In a case involving California municipal bond sales, five leading Wall Street investment banks were fined Thursday for using taxpayer money to pay a lobbying group in San Francisco.
Regulators said the five banks carved hundreds of thousands of dollars in proceeds from municipal bond offerings to pay fees to the California Public Securities Association. Cal PSA is a trade association that lobbies the Legislature on government finance issues. Officials said the case involved hundreds of state and local bond offerings from 2006 to 2010.
Without admitting or denying any wrongdoing, the five banks agreed to pay a total of nearly $4.5 million in fines and restitution, according to the Financial Industry Regulatory Authority.
FINRA said the banks passed along their Cal PSA fees to state and local taxpayers without proper disclosure.
"(Bond) issuers are entitled to know what they are paying for and why," said FINRA executive vice president Brad Bennett in a press release. "It was unfair for these underwriters to pass along the costs of their Cal PSA membership to the municipal and state bond taxpayers."
The five banks are Citigroup, Goldman Sachs, JPMorgan, Merrill Lynch and Morgan Stanley. According to the settlement documents, Cal PSA levied "underwriting assessments" on its member firms when they handled municipal bond offerings.
The assessments were as much as $25,000 per bond sale. The five banks then passed the costs on to the state and local agencies issuing the bonds, FINRA said. Officials with Cal PSA couldn't be reached for comment.
The matter first surfaced nearly two years ago, when FINRA began looking into the practice. California State Treasurer Bill Lockyer then got involved, demanding that investment banks handling state bond sales halt the practice. Lockyer also pressed them to return money they'd taken from the state to pay Cal PSA and a national trade association, the Securities Industry and Financial Markets Association, or SIFMA.
All told, the banks returned around $2.3 million to the state, said Lockyer's spokesman Bill Ainsworth.
"It was wrong for underwriters to charge taxpayers for the money they're paying for lobbying," he said.
Most of the $2.3 million collected by Lockyer came from the same five banks that settled the FINRA case Thursday.

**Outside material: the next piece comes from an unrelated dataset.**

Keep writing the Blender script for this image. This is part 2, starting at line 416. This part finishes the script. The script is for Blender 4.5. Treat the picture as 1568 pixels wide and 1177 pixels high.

Smaller amounts were returned by E.J. De La Rosa, Jefferies & Co., Barclays Capital, M.R. Beal, Piper Jaffray, Ramirez & Co., RBC Capital, Siebert Brandford, Southwest Securities, Stone & Youngberg, UBS, Wedbush Morgan and Wells Fargo.
Unlike Lockyer, FINRA didn't address fees that the investment banks paid to the national securities association, SIFMA. Investigators decided the money paid to Cal PSA constituted "the most egregious fees to pass along," said FINRA spokeswoman Nancy Condon.